INSTRUCTION
Skip any picture you find and retype all the remaining lines exactly.

SUPPLIED INFORMATION
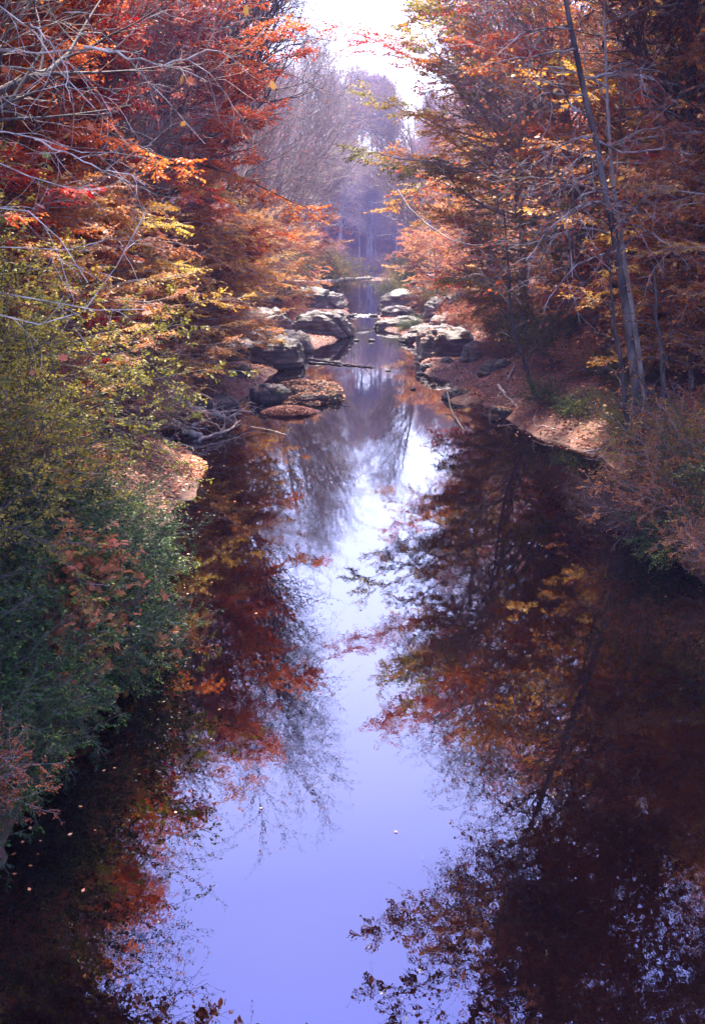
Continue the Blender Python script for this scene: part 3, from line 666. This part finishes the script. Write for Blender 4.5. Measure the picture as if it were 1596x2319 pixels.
# ------------------------------------------------------------------ shrubs
def bush(kind, name, label, x, y, s=1., rot=None, group=None, z=None):
    if rot is None: rot = (0 if x < 0 else PI) + rs.uniform(-.5, .5)
    return place(name, S_[kind], label, 'shrub', x, y, rot, s, group, z)
PG = 'glossy privet bushes massed along the left bank'
for i, (px, py, k, s, dx) in enumerate((
    (10, 1960, 'rust', .38, -.5), (30, 1900, 'privet', .6, -.6), (0, 1830, 'privet2', .8, -.7), (85, 1850, 'privet2', .45, -.5), (90, 1770, 'privet2', .6, -.6), (110, 1710, 'privet', .65, -.6), (10, 1730, 'privet', .9, -.9),
    (190, 1650, 'privet', .7, -.7), (280, 1580, 'privet2', .75, -.75), (310, 1500, 'privet', .8, -.9), (200, 1560, 'privet', .9, -1.1), (350, 1430, 'privet', .8, -1.), (365, 1350, 'privet2', .75, -1.),
    (250, 1400, 'privet', .9, -1.2), (375, 1280, 'privet', .7, -1.), (270, 1300, 'privet2', .8, -1.3), (365, 1225, 'privet2', .4, -.8), (60, 1480, 'privet', 1., -1.1), (0, 1620, 'privet2', 1.05, -1.1),
    (110, 1330, 'privet2', .9, -1.2), (180, 1450, 'privet', .95, -1.1))):
    P = W(px, py); kind = k
    nm = {'rust': 'rust_bush'}.get(k, 'privet_bush')
    lab = {'rust': 'small rust leaved bush at the water edge in the lower left corner'}.get(k, 'dark green small leaved bush hanging over the water on the left')
    bush(k, nm, lab, P[0]+dx-.35, P[1], s, group=None if k == 'rust' else PG, z=max(hz(P[0]+dx-.35, P[1]), .1))
for i, (x, y, k, s, l) in enumerate((
    (-6.9, 14.8, 'olive', .75, 'tall yellow green leafy thicket nearest the viewer at the left edge'),
    (-7.6, 17.2, 'olive', .95, 'tall yellow green thicket at the left edge under the white limbs'),
    (-7.5, 19.2, 'olive2', .9, 'yellow green bush uphill of the dark privet on the left'),
    (-8.7, 20.6, 'olive', 1.1, 'olive thicket second back along the left bank'),
    (-8.6, 22.6, 'olive2', .8, 'olive bush just before the leafy beach on the left'),
    (-9.8, 24, 'olive', 1.15, 'yellowish tall thicket higher up the left slope'),
    (-9.6, 25.6, 'olive2', .55, 'olive green bush above the leafy beach on the left'),
    (-8.6, 18.4, 'rust', 1.0, 'rust leaved shrub behind the yellow green thicket at the left edge'),
    (-8.2, 24.2, 'rust', .6, 'orange shrub between the olive bushes above the leafy beach'),
    (-9.6, 27.2, 'rust', .85, 'bright orange shrub uphill of the leafy beach'),
    (-6.4, 20.8, 'brush', .7, 'reddish twiggy shrub beside the dark privet on the left'),
    (-7.3, 23.4, 'brush', .5, 'grey twiggy shrub at the near end of the leafy beach'),
    (-5.5, 15.6, 'vine', 1., 'vine with large pinkish brown leaves over the left privet'),
    (-5.0, 14.1, 'vine', .75, 'lower vine with large tan leaves over the left privet'),
    (-7.9, 31.2, 'brush', 1.1, 'bare twiggy shrub above the driftwood on the left'),
    (-8.6, 36, 'brush', .9, 'grey leafless brush arching over the driftwood pile'),
    (-7.4, 39, 'brush', .6, 'grey leafless brush beside the leaf covered rock'),
    (-7.9, 34, 'privet', .8, 'small dark green bush behind the driftwood'),
    (-9.3, 33.6, 'olive2', .9, 'olive shrub low behind the driftwood'),
    (8.3, 26.6, 'privet', .5, 'green bush at the foot of the leaning grey tree'),
    (8.2, 24.2, 'olive2', .45, 'dark green bush on the right bank near the water'),
    (8.0, 22.0, 'privet2', .7, 'dark green bush overhanging the water at the right edge'),
    (8.1, 20.2, 'rust', .45, 'lowest rust bush at the right edge of the water'),
    (8.9, 22.4, 'olive2', .8, 'yellow green bush behind the dark bushes at right'),
    (10.2, 26.2, 'olive2', .6, 'olive bush right of the leaning grey tree'),
    (7.7, 23.8, 'brush', .65, 'reddish bare twiggy bush leaning over the water at right'),
    (7.6, 26.2, 'brush', .6, 'small grey twiggy bush by the right waterline'),
    (8.3, 22.9, 'rust', .7, 'rust leaved bush among the dark bushes at right'),
    (10.8, 28.4, 'rust', .7, 'rust shrub at the right edge behind the green bushes'),
    (9.4, 24.0, 'rust', .85, 'tall rust shrub at the right edge nearer the viewer'),
    (8.4, 28.4, 'rust', .3, 'small rust shrub on the leaf covered bank'),
    (9.5, 33.5, 'olive2', .5, 'small olive shrub on the leaf covered bank at right'),
    (7.9, 40.5, 'privet', .5, 'small dark green bush on the right shelf above the water'),
    (8.8, 38.5, 'privet2', .45, 'low green bush on the leaf covered slope at right'),
    (9.4, 46, 'olive2', .7, 'olive bush above the dark overhang on the right'),
    (9.4, 53, 'olive2', .8, 'olive and gold bush beside the right rocks'),
    (9.6, 60, 'rust', .8, 'rust bush over the right rocks'),
    (-9.2, 60, 'rust', .8, 'rust bush on top of the left boulders'),
    (-8.4, 50, 'olive2', .55, 'mossy green bush on the low left boulder'),
    (-9, 74, 'brush', .8, 'grey brush between the left boulders'),
    (-11, 104, 'privet', 1.2, 'blue green bush behind the left boulders'),
    (5.0, 84, 'privet2', .6, 'green bush growing below the layered rock on the right'),
    (10.5, 96, 'brush', 1.1, 'brown brush on top of the layered right rock'))):
    nm = {'olive': 'olive_thicket', 'olive2': 'olive_bush', 'rust': 'rust_bush', 'brush': 'twiggy_bush', 'vine': 'vine', 'privet': 'green_bush', 'privet2': 'green_bush'}[k]
    bush(k, nm, l, x, y, s)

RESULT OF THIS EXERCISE
Continue the Blender Python script for this scene: part 3, from line 666. This part finishes the script. Write for Blender 4.5. Measure the picture as if it were 1596x2319 pixels.
# ------------------------------------------------------------------ shrubs
def bush(kind, name, label, x, y, s=1., rot=None, group=None, z=None):
    if rot is None: rot = (0 if x < 0 else PI) + rs.uniform(-.5, .5)
    return place(name, S_[kind], label, 'shrub', x, y, rot, s, group, z)
PG = 'glossy privet bushes massed along the left bank'
for i, (px, py, k, s, dx) in enumerate((
    (10, 1960, 'rust', .38, -.5), (30, 1900, 'privet', .6, -.6), (0, 1830, 'privet2', .8, -.7), (85, 1850, 'privet2', .45, -.5), (90, 1770, 'privet2', .6, -.6), (110, 1710, 'privet', .65, -.6), (10, 1730, 'privet', .9, -.9),
    (190, 1650, 'privet', .7, -.7), (280, 1580, 'privet2', .75, -.75), (310, 1500, 'privet', .8, -.9), (200, 1560, 'privet', .9, -1.1), (350, 1430, 'privet', .8, -1.), (365, 1350, 'privet2', .75, -1.),
    (250, 1400, 'privet', .9, -1.2), (375, 1280, 'privet', .7, -1.), (270, 1300, 'privet2', .8, -1.3), (365, 1225, 'privet2', .4, -.8), (60, 1480, 'privet', 1., -1.1), (0, 1620, 'privet2', 1.05, -1.1),
    (110, 1330, 'privet2', .9, -1.2), (180, 1450, 'privet', .95, -1.1))):
    P = W(px, py); kind = k
    nm = {'rust': 'rust_bush'}.get(k, 'privet_bush')
    lab = {'rust': 'small rust leaved bush at the water edge in the lower left corner'}.get(k, 'dark green small leaved bush hanging over the water on the left')
    bush(k, nm, lab, P[0]+dx-.35, P[1], s, group=None if k == 'rust' else PG, z=max(hz(P[0]+dx-.35, P[1]), .1))
for i, (x, y, k, s, l) in enumerate((
    (-6.9, 14.8, 'olive', .75, 'tall yellow green leafy thicket nearest the viewer at the left edge'),
    (-7.6, 17.2, 'olive', .95, 'tall yellow green thicket at the left edge under the white limbs'),
    (-7.5, 19.2, 'olive2', .9, 'yellow green bush uphill of the dark privet on the left'),
    (-8.7, 20.6, 'olive', 1.1, 'olive thicket second back along the left bank'),
    (-8.6, 22.6, 'olive2', .8, 'olive bush just before the leafy beach on the left'),
    (-9.8, 24, 'olive', 1.15, 'yellowish tall thicket higher up the left slope'),
    (-9.6, 25.6, 'olive2', .55, 'olive green bush above the leafy beach on the left'),
    (-8.6, 18.4, 'rust', 1.0, 'rust leaved shrub behind the yellow green thicket at the left edge'),
    (-8.2, 24.2, 'rust', .6, 'orange shrub between the olive bushes above the leafy beach'),
    (-9.6, 27.2, 'rust', .85, 'bright orange shrub uphill of the leafy beach'),
    (-6.4, 20.8, 'brush', .7, 'reddish twiggy shrub beside the dark privet on the left'),
    (-7.3, 23.4, 'brush', .5, 'grey twiggy shrub at the near end of the leafy beach'),
    (-5.5, 15.6, 'vine', 1., 'vine with large pinkish brown leaves over the left privet'),
    (-5.0, 14.1, 'vine', .75, 'lower vine with large tan leaves over the left privet'),
    (-7.9, 31.2, 'brush', 1.1, 'bare twiggy shrub above the driftwood on the left'),
    (-8.6, 36, 'brush', .9, 'grey leafless brush arching over the driftwood pile'),
    (-7.4, 39, 'brush', .6, 'grey leafless brush beside the leaf covered rock'),
    (-7.9, 34, 'privet', .8, 'small dark green bush behind the driftwood'),
    (-9.3, 33.6, 'olive2', .9, 'olive shrub low behind the driftwood'),
    (8.3, 26.6, 'privet', .5, 'green bush at the foot of the leaning grey tree'),
    (8.2, 24.2, 'olive2', .45, 'dark green bush on the right bank near the water'),
    (8.0, 22.0, 'privet2', .7, 'dark green bush overhanging the water at the right edge'),
    (8.1, 20.2, 'rust', .45, 'lowest rust bush at the right edge of the water'),
    (8.9, 22.4, 'olive2', .8, 'yellow green bush behind the dark bushes at right'),
    (10.2, 26.2, 'olive2', .6, 'olive bush right of the leaning grey tree'),
    (7.7, 23.8, 'brush', .65, 'reddish bare twiggy bush leaning over the water at right'),
    (7.6, 26.2, 'brush', .6, 'small grey twiggy bush by the right waterline'),
    (8.3, 22.9, 'rust', .7, 'rust leaved bush among the dark bushes at right'),
    (10.8, 28.4, 'rust', .7, 'rust shrub at the right edge behind the green bushes'),
    (9.4, 24.0, 'rust', .85, 'tall rust shrub at the right edge nearer the viewer'),
    (8.4, 28.4, 'rust', .3, 'small rust shrub on the leaf covered bank'),
    (9.5, 33.5, 'olive2', .5, 'small olive shrub on the leaf covered bank at right'),
    (7.9, 40.5, 'privet', .5, 'small dark green bush on the right shelf above the water'),
    (8.8, 38.5, 'privet2', .45, 'low green bush on the leaf covered slope at right'),
    (9.4, 46, 'olive2', .7, 'olive bush above the dark overhang on the right'),
    (9.4, 53, 'olive2', .8, 'olive and gold bush beside the right rocks'),
    (9.6, 60, 'rust', .8, 'rust bush over the right rocks'),
    (-9.2, 60, 'rust', .8, 'rust bush on top of the left boulders'),
    (-8.4, 50, 'olive2', .55, 'mossy green bush on the low left boulder'),
    (-9, 74, 'brush', .8, 'grey brush between the left boulders'),
    (-11, 104, 'privet', 1.2, 'blue green bush behind the left boulders'),
    (5.0, 84, 'privet2', .6, 'green bush growing below the layered rock on the right'),
    (10.5, 96, 'brush', 1.1, 'brown brush on top of the layered right rock'))):
    nm = {'olive': 'olive_thicket', 'olive2': 'olive_bush', 'rust': 'rust_bush', 'brush': 'twiggy_bush', 'vine': 'vine', 'privet': 'green_bush', 'privet2': 'green_bush'}[k]
    bush(k, nm, l, x, y, s)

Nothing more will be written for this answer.